Kaori Suzuki, "Audabe" (Sounds et al). I know it's a bit arrogant to foist a 19-minute experimental-electronic instrumental track on readers, especially on a Friday. But bear with me and please summon your staunchest attention span. Former Seattle synthesist/instrument-builder Kaori Suzuki (now based in Oakland) is one of the best academic composers in the country at generating long-form pieces that rivet and then blow your mind with a few scrupulously chosen tones and modulations. "Audabe" is a pulsating MĂśbius strip of what her label calls "mirrored signals from analog oscillators, creating changing pattern variations and stereo effects from their respective idiosyncratic signal paths." The results make you feel as if your ears have become op-art paintings and are somehow hypnotizing themselves. Maybe that makes as much sense as the dense flurries of snow falling outside my window as I type (it's technically spring, right?), but listen and you'll hear what I mean. It's the damnedest thing. "Audabe" can be found on Suzuki's album, Newsun, out now on CD and download.

Tarkamt, "Et Sic in Infinitum" (Doom Trip). Tarkamt is the solo project of Egyptian musician Cherif El-Masri, who plays guitar with the Invisible Hands, a wayward rock group fronted by former Seattle-based, Sun City Girls legend Alan Bishop. On El-Masri's new LP, Live at the Necropolis (not a live recording, actually), he covers a lot of strange ground—tribal psychedelia, abstract electronica, brutal jazz, noise—with a fierce boldness and not a trace of dilettantism. "Et Sic in Infinitum" begins as a seething cauldron of drum-machine-powered spy-film rock that blasts off into the astral-jazz stratosphere when Bishop (who's now based in Cairo) blows rancorously into his alto saxophone and the bubbling static swells and swirls to a turbulent extended climax. Imagine the Barry Adamson/Pharoah Sanders/Einstürzende Neubauten collab of your dreams—and then buy this blessed album.
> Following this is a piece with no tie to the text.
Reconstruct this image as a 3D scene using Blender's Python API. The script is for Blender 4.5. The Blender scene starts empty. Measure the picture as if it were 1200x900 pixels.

Noteworthy March 23 album releases: Jack White, Boarding House Reach (Columbia/Third Man); Cavern of Anti-Matter, Hormone Lemonade (Duophonic); Erika Wennerstrom, Sweet Unknown (Partisan); Toni Braxton, Sex & Cigarettes (Def Jam); Guided by Voices, Space Gun (Guided by Voices, Inc.); Mark Pritchard, The Four Worlds (Warp); Preoccupations, New Material (Jagjaguwar); Bonny Doon, Longwave (Woodsist); The Sword, Used Future (Razor & Tie); Jeff Rosenstock, Post- (Polyvinyl); Miles Davis/John Coltrane, The Final Tour: The Bootleg Series, Vol. 6 (Columbia); Black Milk, Fever (Mass Appeal); Courtney Marie Andrews, May Your Kindness Remain (Fat Possum/Mama Bird); The Monochrome Set, Eligible Bachelors [Deluxe Edition] (Cherry Red); Entourage, Ceremony of Dreams: Studio Sessions and Outtakes 1972-1977 (Tompkins Square); The Pandoras, Hey! It's the Pandoras (Burger); The Messthetics, The Messthetics (Dischord).